Expansive and expressive playing in a musical journey towards hope

Camille Thomas: Voice of Hope

Camille Thomas: Voice of Hope

The Strad Issue: September 2020

Description: Expansive and expressive playing in a musical journey towards hope

Musicians: Camille Thomas (cello) Brussels Philharmonic Orchestra/Mathieu Herzog, Stéphane Denève

Works: Say: Cello Concerto ‘Never Give Up’. Bruch: Kol nidrei op.47; music by Ravel, Gluck, Purcell, Wagner, Dvořák, Williams, Massenet, Donizetti and Bellini

Catalogue Number: DG 483 8564

Premiered in Paris in 2018, Never Give Up, the cello concerto written by Turkish composer Fazil Say in response to terrorist attacks in Paris and Istanbul, has been played in many concerts by its dedicatee, Camille Thomas. It forms the centrepiece of the Belgian cellist’s second album for DG, and one can see why, in the words of Thomas, it always arouses ‘incredible emotion’ in the audiences.

As a piece it is both contemporary and approachable, speaking very directly to the listener, a big percussion section imitating both Kalashnikovs and water lapping on a lakeside. Thomas gives an interpretation at once imaginative and committed, from its declamatory opening, through her evocative, keening solo on the shores of the Bosphorus to the dancing celebration at the end. A full, warm recorded sound brings out the rich tones of her loaned 1730 ‘Feuermann’ Stradivari.

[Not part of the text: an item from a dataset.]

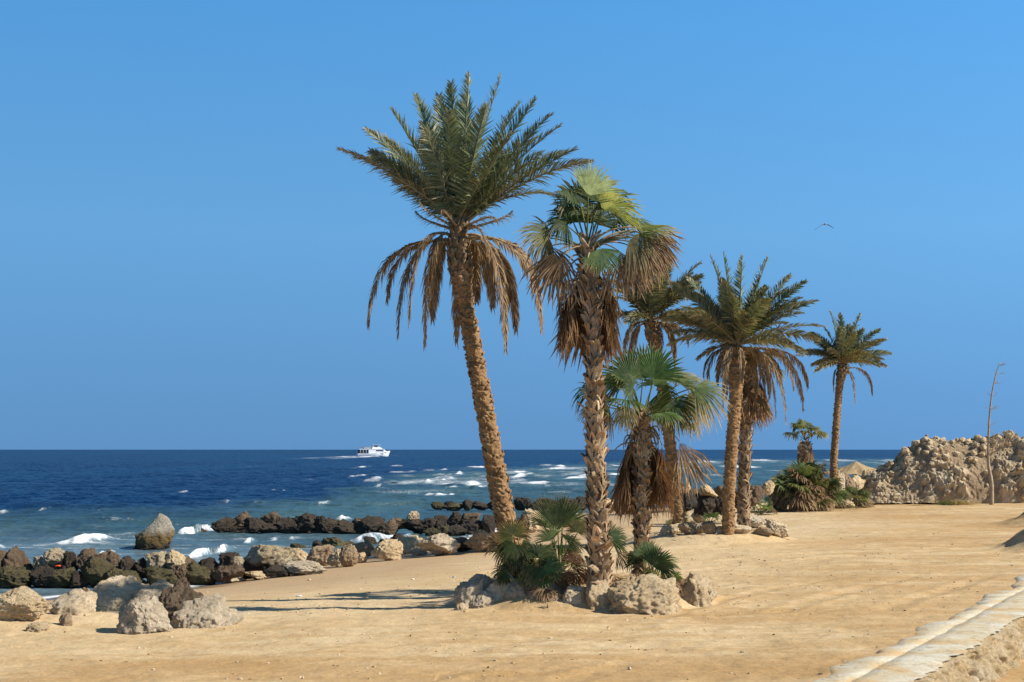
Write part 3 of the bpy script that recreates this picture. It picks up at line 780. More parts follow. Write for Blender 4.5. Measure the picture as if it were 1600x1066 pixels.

Of the other songs, prayers and laments which make up the disc, Bruch’s Kol nidrei is particularly transporting, with Thomas’ playing passionate and expansive. Herzog draws an exotically opulent sound from the orchestra in the ‘Kaddish’ from Ravel’s Deux mélodies hébraïques, accompanying Thomas’ very free and expressive bowing and tonal shading. In Purcell’s Dido’s Lament, Thomas’ languid cello line high up above the massed strings, is gloriously effective.